I’m willing to take estimates as a PM. I’m willing to take ranges. I’m willing to - after I’ve worked for you a bit - understand if you are a congential under estimator and compensate for you.

What I can’t do is take the “I don’t know” for an answer. Give me SOMETHING. Is this a four hour thing or a four week thing. Is it bigger than a breadbox? A small car? The Great Pyramid at Giza? The last one we’ll try and chunk out to get a better idea of size, and throw LOTS of disclaimers around it. That’s FINE. But its my rather sucky job (somedays) to go back to YOUR BOSS and say “the whole project is going to take three months.” And its my job to say “I’ll need the QA team around the second week in January, we will firm up when better around Christmas.” Because the QA team doesn’t need to sit on their thumbs for two weeks because some prima donna developer didn’t estimate and me, the ill informed PM, made a goddamned guess and then get “you have to get this code tested right now” thrown at them - that isn’t fair to THEM.

Did you know that pyramid was built with geysers?

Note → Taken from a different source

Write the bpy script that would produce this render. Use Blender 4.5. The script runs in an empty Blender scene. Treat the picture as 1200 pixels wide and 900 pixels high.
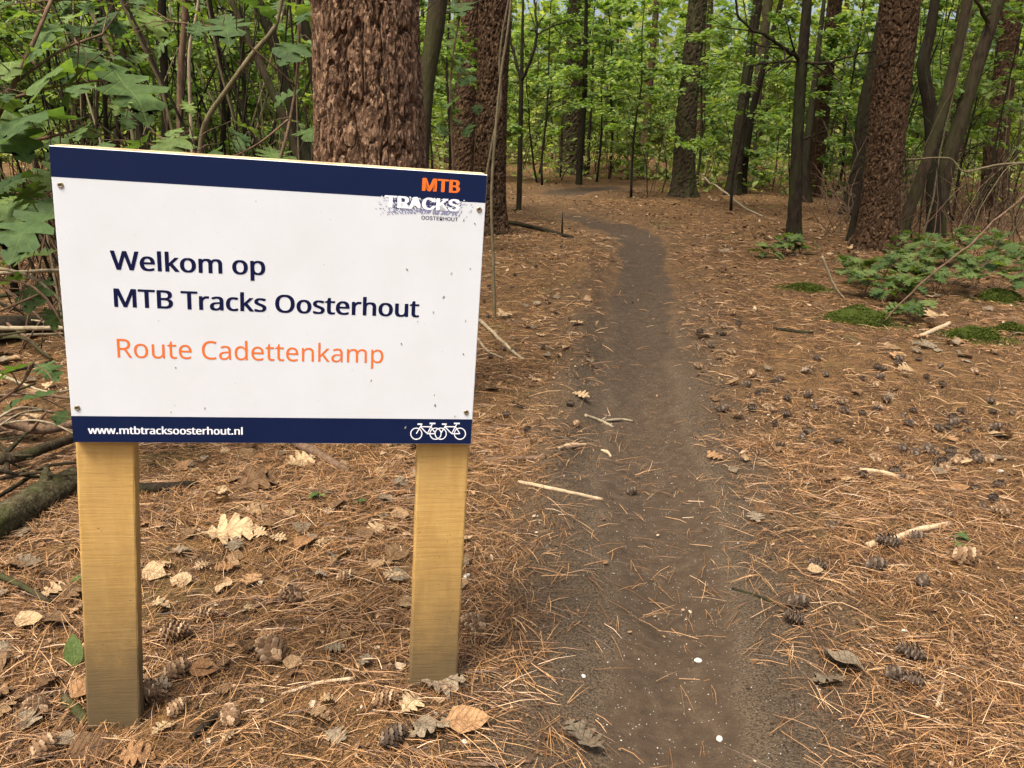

Anyway, “I don’t know” isn’t a proper answer. In the early stages you have to be clear about whether you want to know how long X will take, or how close to X you can get in Y time. And estimates really should be expressed as a range with an explanation of what makes the difference.

There has to be communication. Sadly, engineers are from Omicron Persei 7 and project managers are from Omicron Persei 9. They use the same words but those words don’t mean the same things.